While Liz is on the website passing through people to talk to, she stumbles across a girl whose webcam seems to be broken. Instead, a picture of her replaced the missing video chat. Liz, one day, sees the girl on the camera, but the girl seemed to be in distress and shortly after, Liz witnesses the girl’s murder.
Liz went to the police and had confided in her friends about the situation, but little did she know that she downloaded a hacking link to her computer and the hackers, who were the same people who killed the girl Liz met online, used her computer and webcam to completely destroy her life and they use her online account for The Den as a way to lure her friends and family to their death. Liz was also lured to her own death in the movie.
I’m not saying that everybody who’s using video chat sites are going to get savagely murdered, but what I’m saying is that even people on Craigslist run into these horror-movie like clichés.
For example, a story erupted earlier this year about a pregnant woman who was meeting up with someone on Craigslist who was selling baby girl clothes. The woman whom she met up with had used Craigslist as a way to lure that pregnant woman to her house, where the woman cut the baby out of the pregnant woman’s body.
The point I am trying to get across by using these examples is that you don’t know exactly who you’re talking to and as mentioned earlier, you don’t know what their intentions may be.
The internet is indeed a great place to internationally meet new friends without having to leave the comfort of your own home, or finding a great bargain from people in your local community, but I would strongly advise people to start being more cautious.

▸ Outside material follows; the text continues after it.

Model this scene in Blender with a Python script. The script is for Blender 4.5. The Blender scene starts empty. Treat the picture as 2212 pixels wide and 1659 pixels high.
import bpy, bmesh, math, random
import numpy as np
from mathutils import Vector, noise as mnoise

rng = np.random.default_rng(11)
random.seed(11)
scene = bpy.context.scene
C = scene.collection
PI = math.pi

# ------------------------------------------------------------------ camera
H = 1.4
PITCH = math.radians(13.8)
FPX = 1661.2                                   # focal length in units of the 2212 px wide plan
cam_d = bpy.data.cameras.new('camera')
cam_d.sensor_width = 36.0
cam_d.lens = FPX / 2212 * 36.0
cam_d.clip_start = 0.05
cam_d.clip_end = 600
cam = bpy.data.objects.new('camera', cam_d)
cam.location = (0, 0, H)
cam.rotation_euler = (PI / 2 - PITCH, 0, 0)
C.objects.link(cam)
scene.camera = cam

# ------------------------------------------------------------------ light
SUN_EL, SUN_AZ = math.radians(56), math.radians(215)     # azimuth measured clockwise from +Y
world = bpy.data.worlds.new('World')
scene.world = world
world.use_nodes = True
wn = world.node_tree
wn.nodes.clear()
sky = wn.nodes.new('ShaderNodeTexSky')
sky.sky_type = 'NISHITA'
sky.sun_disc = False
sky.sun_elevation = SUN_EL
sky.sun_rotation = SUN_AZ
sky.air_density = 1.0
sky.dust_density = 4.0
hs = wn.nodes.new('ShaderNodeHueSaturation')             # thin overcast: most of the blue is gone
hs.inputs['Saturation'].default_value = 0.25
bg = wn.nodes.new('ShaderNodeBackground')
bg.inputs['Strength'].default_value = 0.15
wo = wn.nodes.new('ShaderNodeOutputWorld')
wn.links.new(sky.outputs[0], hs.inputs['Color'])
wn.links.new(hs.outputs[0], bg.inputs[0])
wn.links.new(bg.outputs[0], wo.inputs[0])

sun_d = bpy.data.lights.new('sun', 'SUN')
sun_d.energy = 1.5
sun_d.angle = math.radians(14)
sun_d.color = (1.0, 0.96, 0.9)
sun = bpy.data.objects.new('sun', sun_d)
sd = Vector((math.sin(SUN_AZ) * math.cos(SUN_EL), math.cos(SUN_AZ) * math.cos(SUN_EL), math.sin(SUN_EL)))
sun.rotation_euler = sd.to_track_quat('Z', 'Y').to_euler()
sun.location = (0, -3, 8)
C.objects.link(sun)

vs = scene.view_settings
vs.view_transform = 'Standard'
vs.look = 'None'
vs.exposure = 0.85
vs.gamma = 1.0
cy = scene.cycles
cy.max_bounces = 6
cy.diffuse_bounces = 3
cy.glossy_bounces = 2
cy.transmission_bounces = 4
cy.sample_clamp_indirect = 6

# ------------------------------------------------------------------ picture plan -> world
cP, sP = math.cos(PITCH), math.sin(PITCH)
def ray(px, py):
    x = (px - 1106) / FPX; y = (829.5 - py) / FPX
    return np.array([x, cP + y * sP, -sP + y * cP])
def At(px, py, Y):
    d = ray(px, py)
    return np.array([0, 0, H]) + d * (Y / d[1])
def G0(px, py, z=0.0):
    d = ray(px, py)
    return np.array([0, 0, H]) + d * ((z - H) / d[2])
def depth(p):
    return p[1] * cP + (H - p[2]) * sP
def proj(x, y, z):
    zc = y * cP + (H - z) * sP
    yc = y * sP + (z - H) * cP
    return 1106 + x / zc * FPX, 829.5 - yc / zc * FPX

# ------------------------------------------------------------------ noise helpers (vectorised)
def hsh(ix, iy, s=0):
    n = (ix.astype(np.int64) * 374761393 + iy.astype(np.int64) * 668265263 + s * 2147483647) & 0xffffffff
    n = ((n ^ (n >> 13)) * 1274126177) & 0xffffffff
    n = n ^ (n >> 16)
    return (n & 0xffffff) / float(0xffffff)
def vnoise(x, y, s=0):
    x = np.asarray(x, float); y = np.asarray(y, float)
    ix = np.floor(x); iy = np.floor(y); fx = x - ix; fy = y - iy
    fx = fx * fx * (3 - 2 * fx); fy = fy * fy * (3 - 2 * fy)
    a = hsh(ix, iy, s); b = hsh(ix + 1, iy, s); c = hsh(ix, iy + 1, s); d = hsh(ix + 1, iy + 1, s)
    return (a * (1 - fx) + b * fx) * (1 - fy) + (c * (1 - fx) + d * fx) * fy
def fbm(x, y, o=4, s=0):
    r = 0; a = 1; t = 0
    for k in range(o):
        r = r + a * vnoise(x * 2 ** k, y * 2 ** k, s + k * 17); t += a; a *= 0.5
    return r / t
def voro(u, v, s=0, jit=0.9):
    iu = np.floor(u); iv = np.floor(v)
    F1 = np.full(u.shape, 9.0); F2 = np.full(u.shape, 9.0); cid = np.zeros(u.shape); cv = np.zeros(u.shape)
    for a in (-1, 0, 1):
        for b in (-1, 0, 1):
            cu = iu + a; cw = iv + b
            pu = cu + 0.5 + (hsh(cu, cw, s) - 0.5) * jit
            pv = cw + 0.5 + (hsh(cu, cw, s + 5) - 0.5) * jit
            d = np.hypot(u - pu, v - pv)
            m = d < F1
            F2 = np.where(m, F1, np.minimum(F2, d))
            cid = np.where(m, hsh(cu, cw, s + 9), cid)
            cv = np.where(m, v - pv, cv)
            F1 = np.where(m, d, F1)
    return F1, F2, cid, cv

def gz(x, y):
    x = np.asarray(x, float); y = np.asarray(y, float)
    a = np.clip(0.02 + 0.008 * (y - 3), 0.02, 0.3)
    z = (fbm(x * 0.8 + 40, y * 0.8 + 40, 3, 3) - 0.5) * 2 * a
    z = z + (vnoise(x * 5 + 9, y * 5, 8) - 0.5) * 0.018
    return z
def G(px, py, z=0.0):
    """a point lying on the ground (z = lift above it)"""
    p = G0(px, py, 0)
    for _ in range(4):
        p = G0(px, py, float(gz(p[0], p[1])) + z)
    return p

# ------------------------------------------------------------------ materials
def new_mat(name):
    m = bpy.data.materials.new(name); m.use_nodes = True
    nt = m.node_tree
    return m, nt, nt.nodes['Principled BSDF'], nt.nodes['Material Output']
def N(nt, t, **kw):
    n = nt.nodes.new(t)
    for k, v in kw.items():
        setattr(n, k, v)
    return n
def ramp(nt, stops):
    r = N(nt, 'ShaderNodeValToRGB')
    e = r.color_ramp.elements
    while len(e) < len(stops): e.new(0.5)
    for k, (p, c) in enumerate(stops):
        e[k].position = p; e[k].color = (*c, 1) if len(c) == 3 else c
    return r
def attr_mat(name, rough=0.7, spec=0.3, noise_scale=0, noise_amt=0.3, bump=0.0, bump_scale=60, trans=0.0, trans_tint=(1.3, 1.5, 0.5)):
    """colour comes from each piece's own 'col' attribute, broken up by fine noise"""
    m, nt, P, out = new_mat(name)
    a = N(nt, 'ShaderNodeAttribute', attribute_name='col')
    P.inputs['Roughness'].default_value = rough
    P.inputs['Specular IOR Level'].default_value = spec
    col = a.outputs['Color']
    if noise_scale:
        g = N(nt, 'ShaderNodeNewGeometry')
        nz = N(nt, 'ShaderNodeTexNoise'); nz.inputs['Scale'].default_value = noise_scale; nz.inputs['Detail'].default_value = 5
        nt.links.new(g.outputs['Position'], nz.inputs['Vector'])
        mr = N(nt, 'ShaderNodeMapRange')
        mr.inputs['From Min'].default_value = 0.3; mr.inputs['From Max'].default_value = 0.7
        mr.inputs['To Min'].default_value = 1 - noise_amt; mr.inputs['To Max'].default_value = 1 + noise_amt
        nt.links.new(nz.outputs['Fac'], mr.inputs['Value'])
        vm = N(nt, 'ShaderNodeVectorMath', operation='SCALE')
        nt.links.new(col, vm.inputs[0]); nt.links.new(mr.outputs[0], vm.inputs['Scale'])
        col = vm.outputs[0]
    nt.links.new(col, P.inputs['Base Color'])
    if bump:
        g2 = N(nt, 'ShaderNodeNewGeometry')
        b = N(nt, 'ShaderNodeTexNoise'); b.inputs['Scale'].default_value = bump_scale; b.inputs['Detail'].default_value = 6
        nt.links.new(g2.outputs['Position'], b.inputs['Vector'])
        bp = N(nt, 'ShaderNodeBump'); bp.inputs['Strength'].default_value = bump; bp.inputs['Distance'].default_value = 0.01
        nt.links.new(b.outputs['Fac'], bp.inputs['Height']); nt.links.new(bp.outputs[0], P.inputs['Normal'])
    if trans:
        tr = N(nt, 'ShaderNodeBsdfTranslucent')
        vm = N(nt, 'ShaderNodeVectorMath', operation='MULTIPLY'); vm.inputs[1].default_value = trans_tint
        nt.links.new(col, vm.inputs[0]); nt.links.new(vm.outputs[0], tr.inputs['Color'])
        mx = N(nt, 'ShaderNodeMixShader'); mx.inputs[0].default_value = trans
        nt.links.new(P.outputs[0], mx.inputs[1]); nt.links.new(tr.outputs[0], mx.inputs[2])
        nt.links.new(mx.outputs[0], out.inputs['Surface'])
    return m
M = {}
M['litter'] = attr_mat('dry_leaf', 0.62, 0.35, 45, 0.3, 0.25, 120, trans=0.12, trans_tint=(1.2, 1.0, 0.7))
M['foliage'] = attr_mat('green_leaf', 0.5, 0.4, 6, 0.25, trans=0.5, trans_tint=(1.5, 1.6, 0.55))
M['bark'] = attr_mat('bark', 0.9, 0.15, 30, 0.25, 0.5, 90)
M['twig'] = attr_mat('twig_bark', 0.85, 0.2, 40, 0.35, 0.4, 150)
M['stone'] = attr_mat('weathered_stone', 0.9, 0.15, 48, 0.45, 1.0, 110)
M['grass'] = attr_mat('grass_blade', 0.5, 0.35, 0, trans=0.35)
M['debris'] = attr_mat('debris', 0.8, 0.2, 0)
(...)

I’m not saying go on hiatus from all video chatting social media sites or Craigslist, what I am saying is to always be aware of whom you’re talking to and how you met them.
If you’re using Craigslist to conduct a sale or to purchase things from people, I would strongly suggest bringing people with you to prevent such a horrifying event, like the one mentioned above, from happening.
Before meeting up with someone you’ve met online, think carefully about your safety and what you will do to protect yourself in the event that the meeting turns awry.